Thursday, May 15, 2008

Guilt

I'm in a rut. I just can't shake the Mother's Day guilt this year.

The thing that really gets me is when I read on a card (or whatever): "Mom. She was always the last one to bed at night and the first one up in the morning."

Well, I can safely say that I will never receive THAT card from any of my children. Unless it is in jest. Sleep deprivation was the worst thing about having three babies in less than three years. Sleep deprivation, were it not for the grace of God, could have easily driven me to suicide. When I am sleep deprived, I get sick, I cry, and I have zero capacity for dealing with stress or trauma. I never did like slumber parties as a kid. I never pulled an all-nighter in college. I just get to a point of fatigue and I shut down, physically and mentally. This was not good when I was the mother of a just-turned-three-year-old, an eighteen-month-old, and an eight-week-old and we all (yes, me too) got chickenpox.

I'm not sure I ever really pulled completely out of that. People talk about "returning to normal." I think when certain things happen to you, you never get back to the way you were, you just have to find a new way to function and adapt to it.

Anyway, I was sleep deprived for years, and for all the prayers and pleading I threw up to heaven, I never grew into a person who could graciously function on less than eight hours of sleep a night.

When my kids finally became teenagers and started sleeping, I slept right along with them. Hey, I had a lot of lost sleep to make up for. During the week, my kids often stay up late studying and doing homework. I go to bed. I don't get good rest until they all go to bed (this is due, in part, to the fact that certain ones of them often come in to my room and wake me up to ask for something). But I try to be in bed by 11:00 p.m., and they regularly stay up past midnight. I am definitely not the last one up at night.

I do not get up with my kids in the morning before school. I do set my alarm and make sure that they are up, but I do not get up and start my day until most of them are gone. It takes all my energy, mental and physical, to get Jonno out of bed in the morning, so I do get up for that, and I make his breakfast and his lunch. But the older kids are on their own after I have made sure that somebody is awake and working on the morning routine. So you see, I am certainly not the first one up in the morning. Perhaps I am the first one awake, but I am not the first one UP. And, depending on how bad a night I've had, I sometimes go back to bed after Jonno is on the bus, too.

I am the first one up on weekends, sometimes, kind of. Well, let's not even go there.

Aagh. The guilt is killing me. But if I try to push myself and sleep less and be up more, the result is... more guilt. Because then I ache and I get crabby and miserable and I whine and complain and grumble and lose my temper.
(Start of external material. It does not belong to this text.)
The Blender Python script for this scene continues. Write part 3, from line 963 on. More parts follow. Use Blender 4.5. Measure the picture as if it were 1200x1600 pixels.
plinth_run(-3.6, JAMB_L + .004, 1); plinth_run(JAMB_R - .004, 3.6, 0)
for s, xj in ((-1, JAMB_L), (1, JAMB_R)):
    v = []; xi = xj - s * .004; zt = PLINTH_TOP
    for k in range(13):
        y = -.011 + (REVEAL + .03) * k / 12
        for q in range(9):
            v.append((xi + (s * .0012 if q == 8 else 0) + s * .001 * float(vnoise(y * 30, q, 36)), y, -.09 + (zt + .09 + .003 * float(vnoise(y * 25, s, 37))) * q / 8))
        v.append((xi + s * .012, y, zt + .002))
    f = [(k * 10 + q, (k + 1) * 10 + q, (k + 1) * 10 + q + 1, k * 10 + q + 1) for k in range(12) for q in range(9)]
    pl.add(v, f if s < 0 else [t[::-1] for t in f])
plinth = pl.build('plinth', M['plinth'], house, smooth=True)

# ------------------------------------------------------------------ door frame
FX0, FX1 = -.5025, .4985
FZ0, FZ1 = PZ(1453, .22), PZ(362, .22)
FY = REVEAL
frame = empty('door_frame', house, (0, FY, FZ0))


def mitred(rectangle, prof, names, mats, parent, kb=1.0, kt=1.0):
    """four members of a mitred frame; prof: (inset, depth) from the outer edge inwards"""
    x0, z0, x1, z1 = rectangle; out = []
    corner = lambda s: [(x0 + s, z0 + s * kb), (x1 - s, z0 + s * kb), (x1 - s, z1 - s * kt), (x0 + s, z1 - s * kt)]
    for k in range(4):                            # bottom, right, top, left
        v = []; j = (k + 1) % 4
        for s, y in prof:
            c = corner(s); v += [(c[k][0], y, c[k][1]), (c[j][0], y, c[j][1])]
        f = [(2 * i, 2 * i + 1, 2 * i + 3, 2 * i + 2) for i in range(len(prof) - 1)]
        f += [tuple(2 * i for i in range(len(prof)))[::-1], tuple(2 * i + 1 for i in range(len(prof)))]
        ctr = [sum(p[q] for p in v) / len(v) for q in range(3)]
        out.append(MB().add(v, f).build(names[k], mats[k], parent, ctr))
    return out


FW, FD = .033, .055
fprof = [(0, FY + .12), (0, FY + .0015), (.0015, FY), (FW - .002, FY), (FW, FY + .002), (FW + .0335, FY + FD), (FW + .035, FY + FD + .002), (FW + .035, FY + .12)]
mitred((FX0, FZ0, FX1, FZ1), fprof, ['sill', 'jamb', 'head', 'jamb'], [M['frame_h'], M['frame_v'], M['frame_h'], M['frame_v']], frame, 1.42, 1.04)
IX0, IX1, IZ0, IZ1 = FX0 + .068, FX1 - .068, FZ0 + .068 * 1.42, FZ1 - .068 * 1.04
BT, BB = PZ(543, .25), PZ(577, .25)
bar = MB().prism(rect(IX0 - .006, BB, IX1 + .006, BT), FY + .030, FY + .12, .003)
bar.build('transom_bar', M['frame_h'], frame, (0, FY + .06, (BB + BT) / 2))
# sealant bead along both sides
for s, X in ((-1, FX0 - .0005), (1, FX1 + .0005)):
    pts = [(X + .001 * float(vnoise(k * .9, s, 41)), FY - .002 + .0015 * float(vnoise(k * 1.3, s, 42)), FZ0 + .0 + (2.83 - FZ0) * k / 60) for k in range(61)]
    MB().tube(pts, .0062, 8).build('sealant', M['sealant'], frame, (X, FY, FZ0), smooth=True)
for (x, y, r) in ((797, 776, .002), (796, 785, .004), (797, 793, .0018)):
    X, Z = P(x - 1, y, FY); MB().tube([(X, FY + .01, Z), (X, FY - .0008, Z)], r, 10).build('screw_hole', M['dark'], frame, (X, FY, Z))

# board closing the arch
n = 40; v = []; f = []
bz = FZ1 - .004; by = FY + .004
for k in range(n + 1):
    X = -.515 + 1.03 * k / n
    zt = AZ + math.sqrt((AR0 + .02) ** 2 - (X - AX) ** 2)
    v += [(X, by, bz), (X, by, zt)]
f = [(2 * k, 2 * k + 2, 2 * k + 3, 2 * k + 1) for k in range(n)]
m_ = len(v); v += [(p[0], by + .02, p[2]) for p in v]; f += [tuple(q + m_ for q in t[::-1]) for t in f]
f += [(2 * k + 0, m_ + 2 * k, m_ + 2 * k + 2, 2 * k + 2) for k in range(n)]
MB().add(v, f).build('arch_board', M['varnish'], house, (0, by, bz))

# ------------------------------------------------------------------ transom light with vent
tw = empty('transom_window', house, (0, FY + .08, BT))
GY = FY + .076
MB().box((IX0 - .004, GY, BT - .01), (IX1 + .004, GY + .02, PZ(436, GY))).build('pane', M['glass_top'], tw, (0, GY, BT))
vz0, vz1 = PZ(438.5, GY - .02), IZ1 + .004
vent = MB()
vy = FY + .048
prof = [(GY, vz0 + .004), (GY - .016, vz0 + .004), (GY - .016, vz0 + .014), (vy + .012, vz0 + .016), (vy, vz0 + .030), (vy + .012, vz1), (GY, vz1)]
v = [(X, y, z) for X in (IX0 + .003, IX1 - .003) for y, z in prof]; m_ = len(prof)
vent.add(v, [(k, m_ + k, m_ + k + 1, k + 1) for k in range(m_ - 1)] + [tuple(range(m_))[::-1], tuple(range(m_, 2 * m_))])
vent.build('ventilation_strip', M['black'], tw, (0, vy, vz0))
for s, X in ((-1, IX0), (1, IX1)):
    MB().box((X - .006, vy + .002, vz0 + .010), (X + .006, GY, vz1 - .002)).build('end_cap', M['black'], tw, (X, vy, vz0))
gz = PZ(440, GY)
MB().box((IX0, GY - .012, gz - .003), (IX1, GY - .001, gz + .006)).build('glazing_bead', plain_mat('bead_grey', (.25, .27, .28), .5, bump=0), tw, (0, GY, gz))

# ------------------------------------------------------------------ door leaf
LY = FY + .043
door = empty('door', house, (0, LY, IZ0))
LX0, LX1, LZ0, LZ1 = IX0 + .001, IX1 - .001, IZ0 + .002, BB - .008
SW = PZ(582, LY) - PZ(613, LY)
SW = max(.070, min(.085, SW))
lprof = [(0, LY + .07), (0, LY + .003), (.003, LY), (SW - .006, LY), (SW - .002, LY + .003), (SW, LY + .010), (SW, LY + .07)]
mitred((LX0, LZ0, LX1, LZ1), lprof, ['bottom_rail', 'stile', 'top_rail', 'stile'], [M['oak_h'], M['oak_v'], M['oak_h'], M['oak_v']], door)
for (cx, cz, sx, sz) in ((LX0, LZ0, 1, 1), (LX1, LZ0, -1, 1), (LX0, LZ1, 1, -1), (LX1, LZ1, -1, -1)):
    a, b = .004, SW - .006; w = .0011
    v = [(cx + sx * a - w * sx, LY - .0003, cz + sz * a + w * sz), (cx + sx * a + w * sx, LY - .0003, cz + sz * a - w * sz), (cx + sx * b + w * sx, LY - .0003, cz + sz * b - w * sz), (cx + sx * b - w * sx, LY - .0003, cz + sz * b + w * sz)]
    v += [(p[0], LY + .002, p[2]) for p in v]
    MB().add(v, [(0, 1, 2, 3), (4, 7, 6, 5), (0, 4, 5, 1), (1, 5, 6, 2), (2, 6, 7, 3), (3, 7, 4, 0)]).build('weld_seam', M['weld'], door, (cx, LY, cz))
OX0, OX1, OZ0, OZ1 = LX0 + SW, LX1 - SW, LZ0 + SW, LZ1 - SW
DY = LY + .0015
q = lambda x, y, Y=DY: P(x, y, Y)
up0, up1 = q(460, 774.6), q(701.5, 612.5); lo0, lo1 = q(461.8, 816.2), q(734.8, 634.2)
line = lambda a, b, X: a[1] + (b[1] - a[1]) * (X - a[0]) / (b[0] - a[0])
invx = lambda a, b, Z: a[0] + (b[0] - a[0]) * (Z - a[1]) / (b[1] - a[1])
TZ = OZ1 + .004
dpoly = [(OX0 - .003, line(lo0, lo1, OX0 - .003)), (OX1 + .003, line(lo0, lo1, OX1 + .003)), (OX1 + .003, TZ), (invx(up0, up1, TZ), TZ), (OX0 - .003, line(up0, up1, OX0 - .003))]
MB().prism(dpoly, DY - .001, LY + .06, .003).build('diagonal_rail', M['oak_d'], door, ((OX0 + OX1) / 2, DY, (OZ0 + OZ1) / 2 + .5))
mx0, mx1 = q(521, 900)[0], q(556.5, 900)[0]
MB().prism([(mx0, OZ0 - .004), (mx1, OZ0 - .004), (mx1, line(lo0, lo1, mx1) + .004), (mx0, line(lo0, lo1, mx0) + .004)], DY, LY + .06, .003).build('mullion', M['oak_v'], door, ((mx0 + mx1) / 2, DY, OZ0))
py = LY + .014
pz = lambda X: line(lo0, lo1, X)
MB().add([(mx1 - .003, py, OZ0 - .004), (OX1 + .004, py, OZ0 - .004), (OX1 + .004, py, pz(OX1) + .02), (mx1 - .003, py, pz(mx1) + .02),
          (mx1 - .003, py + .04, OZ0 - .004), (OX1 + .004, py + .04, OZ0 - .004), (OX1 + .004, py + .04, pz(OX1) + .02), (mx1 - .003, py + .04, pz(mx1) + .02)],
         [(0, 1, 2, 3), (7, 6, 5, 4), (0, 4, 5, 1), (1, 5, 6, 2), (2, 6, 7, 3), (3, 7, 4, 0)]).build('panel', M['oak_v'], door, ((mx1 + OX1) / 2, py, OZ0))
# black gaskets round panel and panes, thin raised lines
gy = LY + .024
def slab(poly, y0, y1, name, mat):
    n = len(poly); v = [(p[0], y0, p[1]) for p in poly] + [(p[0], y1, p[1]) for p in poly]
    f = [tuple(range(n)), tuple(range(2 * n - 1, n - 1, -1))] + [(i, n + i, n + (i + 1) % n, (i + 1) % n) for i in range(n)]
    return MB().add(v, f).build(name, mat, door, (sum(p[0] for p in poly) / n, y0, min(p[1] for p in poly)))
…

It is very hard to discern where the will of God is in all this. Does He look at me with a sort of tolerant grace, knowing that He made me a certain way? Or does He look at me in disappointment, because I am not trying hard enough, not trusting fully enough?

I don't want to be lazy. And I don't want to be mean. But sometimes it seems like I am forced to choose one or the other. When I really push myself, I get mean. When I am nice, I am lazy.

What to do? What to do?

I am so glad that I won't be tired in Heaven. Or mean. Or... guilty. Hallelujah!